>> start Recorded data

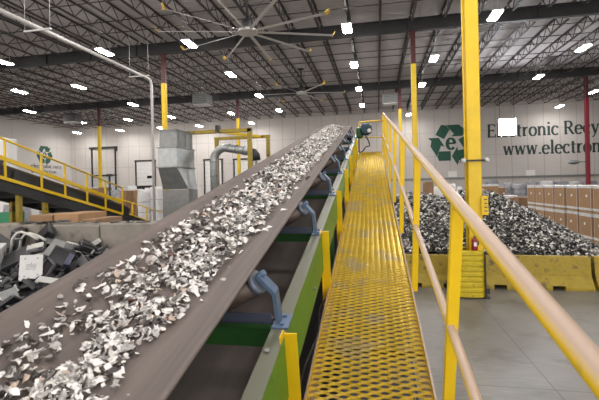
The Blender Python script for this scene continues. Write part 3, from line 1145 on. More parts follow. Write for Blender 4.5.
# right handrail
LR = 0.335
rail = MB().tube([C(s, LR - 0.015, 0.41) for s in (-1.1, 0, 2, 4, 6, 8, 10, W1)], 0.0235, 16)
rail.build('top_rail', M['rail'], wk)
mid = MB().tube([C(s, LR - 0.014, 0.95) for s in (-1.1, 0, 2, 4, 6, 8, 10, W1)], 0.019, 12)
mid.build('mid_rail', M['rail'], wk)
s = 0.227
while s < W1 + 0.1:
    ps = MB()
    a, b = C(s, LR - 0.008, 0.43), C(s, LR - 0.008, HW + 0.02)
    ps.bar(a, b, 0.043, 0.043, up=tuple(Dx))
    ps.build('post', M['yel'], wk)
    s += 1.365
# end gate
eg = MB()
eg.tube([C(W1, -0.30, HW), C(W1, -0.30, 0.66), C(W1, -0.28, 0.62), C(W1, LR, 0.60)], 0.022, 10)
eg.tube([C(W1, -0.30, 1.05), C(W1, LR, 1.05)], 0.018, 10)
eg.build('end_rail', M['rail'], wk)
for s in (4.3, 7.7, 10.8):
    for l in (WL + 0.02, WR - 0.02):
        p = C(s, l, HW + 0.07)
        lg = MB().box((p.x, p.y, p.z / 2), (0.06, 0.06, p.z))
        lg.box((p.x, p.y, 0.01), (0.16, 0.16, 0.02))
        lg.build('support_leg', M['yeldark'], wk)

# ------------------------------------------------------------------ jersey barriers and the pile behind them
def jersey(x0, x1, y, label):
    t = thing('jersey_barrier', label, 'barrier', ((x0 + x1) / 2, y + 0.3, 0), 'yellow jersey barriers')
    prof = [(0.0, 0.0), (0.0, 0.07), (0.17, 0.33), (0.22, 0.81), (0.38, 0.81), (0.43, 0.33), (0.60, 0.07), (0.60, 0.0)]
    # drain slots at the foot: built as separate body runs between openings
    L = x1 - x0
    b = MB()
    m = Matrix((V((0, 1, 0)), V((0, 0, 1)), V((1, 0, 0)))).transposed()
    slots = [0.27, 0.73]
    edges = [0] + [q for s_ in slots for q in (s_ - 0.05, s_ + 0.05)] + [1]
    for i in range(0, len(edges) - 1):
        a, c = x0 + L * edges[i], x0 + L * edges[i + 1]
        pr = prof
        if i % 2 == 1:
            pr = [(0.02, 0.11)] + prof[2:6] + [(0.58, 0.11)]
        b.prism(pr, c - a, m, (a, y, 0))
    b.build('barrier_body', M['yeldark'], t)
    for x in (x0 + 0.5, x1 - 0.5):
        e = MB()
        pts = [(x - 0.09, y + 0.26, 0.81), (x - 0.09, y + 0.3, 0.88), (x + 0.09, y + 0.3, 0.88), (x + 0.09, y + 0.26, 0.81)]
        e.tube(pts, 0.012, 6)
        e.build('lifting_loop', M['dark'], t)
    return t


jersey(0.58, 2.13, 10.85, 'yellow concrete barrier between the walkway and the ribbed column guard')
jersey(2.2, 5.12, 10.85, 'yellow concrete barrier beyond the column guard in front of the shredded pile')
jersey(5.2, 7.9, 10.84, 'yellow concrete barrier end piece toward the wrapped gaylord boxes')

def pile_h(x, y):
    def mound(cx, cy, rx, ry, h):
        d = math.hypot((x - cx) / rx, (y - cy) / ry)
        return h * max(0, 1 - d) if d > 0.25 else h * (0.75 + 0.25 * (1 - (d / 0.25) ** 2) * 0.6)
    h = max(mound(1.3, 15.5, 5.6, 6.0, 2.6), mound(3.4, 15.8, 4.6, 6.0, 2.72), mound(-0.5, 17.5, 6, 6.5, 2.3))
    n = noise.noise(V((x * 0.7, y * 0.7, 0))) * 0.16 + noise.noise(V((x * 2, y * 2, 4))) * 0.06
    return max(0, h + n * min(1, h))


mb = MB()
gx0, gx1, gy0, gy1, NX, NY = -3.2, 8.6, 11.46, 22, 80, 60
pass
vs = [V((gx0 + (gx1 - gx0) * i / NX, gy0 + (gy1 - gy0) * j / NY, 0)) for j in range(NY + 1) for i in range(NX + 1)]
for v in vs:
    v.z = pile_h(v.x, v.y) + 0.002
mb.add(vs, [(j * (NX + 1) + i, j * (NX + 1) + i + 1, (j + 1) * (NX + 1) + i + 1, (j + 1) * (NX + 1) + i) for j in range(NY) for i in range(NX)], 2)
RP = random.Random(5)
cnt = 0
while cnt < 30000:
    x, y = RP.uniform(-3.1, 8.6), RP.uniform(gy0 + 0.05, 20)
    z = pile_h(x, y)
    if z < 0.04: 
        continue
    cnt += 1
    sz = RP.uniform(0.035, 0.10)
    m = Matrix.Translation((x, y, z + RP.uniform(0, 0.05))) @ Euler((RP.gauss(0.25, 0.6), RP.gauss(0, 0.6), RP.uniform(0, 6.28))).to_matrix().to_4x4()
    a, b, c = sz * 0.5, sz * RP.uniform(0.25, 0.5), sz * RP.uniform(-0.3, 0.3)
    q = RP.random()
    mb.add([m @ V(p) for p in ((-a, -b, 0), (0, -b * .8, c), (a, -b, 0), (a * .8, b, 0), (0, b, c), (-a * 1.1, b * .7, 0))],
           [(0, 1, 4, 5), (1, 2, 3, 4)], 0 if q < 0.44 else 1 if q < 0.72 else 2)
tag(mb.build('shredded_metal_pile', [M['pW'], M['pG'], M['pD']]), 'big mound of black and white shredded metal chips behind the yellow barriers', 'scrap pile', kind='stuff')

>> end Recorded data

## Problem details
Reproduce exactly the run of lines that opens the listing and closes with the line holding "lg.build('support_leg', M['yeldark'], wk)". Pictures are excluded.

## The solution
The Blender Python script for this scene continues. Write part 3, from line 1145 on. More parts follow. Write for Blender 4.5.
# right handrail
LR = 0.335
rail = MB().tube([C(s, LR - 0.015, 0.41) for s in (-1.1, 0, 2, 4, 6, 8, 10, W1)], 0.0235, 16)
rail.build('top_rail', M['rail'], wk)
mid = MB().tube([C(s, LR - 0.014, 0.95) for s in (-1.1, 0, 2, 4, 6, 8, 10, W1)], 0.019, 12)
mid.build('mid_rail', M['rail'], wk)
s = 0.227
while s < W1 + 0.1:
    ps = MB()
    a, b = C(s, LR - 0.008, 0.43), C(s, LR - 0.008, HW + 0.02)
    ps.bar(a, b, 0.043, 0.043, up=tuple(Dx))
    ps.build('post', M['yel'], wk)
    s += 1.365
# end gate
eg = MB()
eg.tube([C(W1, -0.30, HW), C(W1, -0.30, 0.66), C(W1, -0.28, 0.62), C(W1, LR, 0.60)], 0.022, 10)
eg.tube([C(W1, -0.30, 1.05), C(W1, LR, 1.05)], 0.018, 10)
eg.build('end_rail', M['rail'], wk)
for s in (4.3, 7.7, 10.8):
    for l in (WL + 0.02, WR - 0.02):
        p = C(s, l, HW + 0.07)
        lg = MB().box((p.x, p.y, p.z / 2), (0.06, 0.06, p.z))
        lg.box((p.x, p.y, 0.01), (0.16, 0.16, 0.02))
        lg.build('support_leg', M['yeldark'], wk)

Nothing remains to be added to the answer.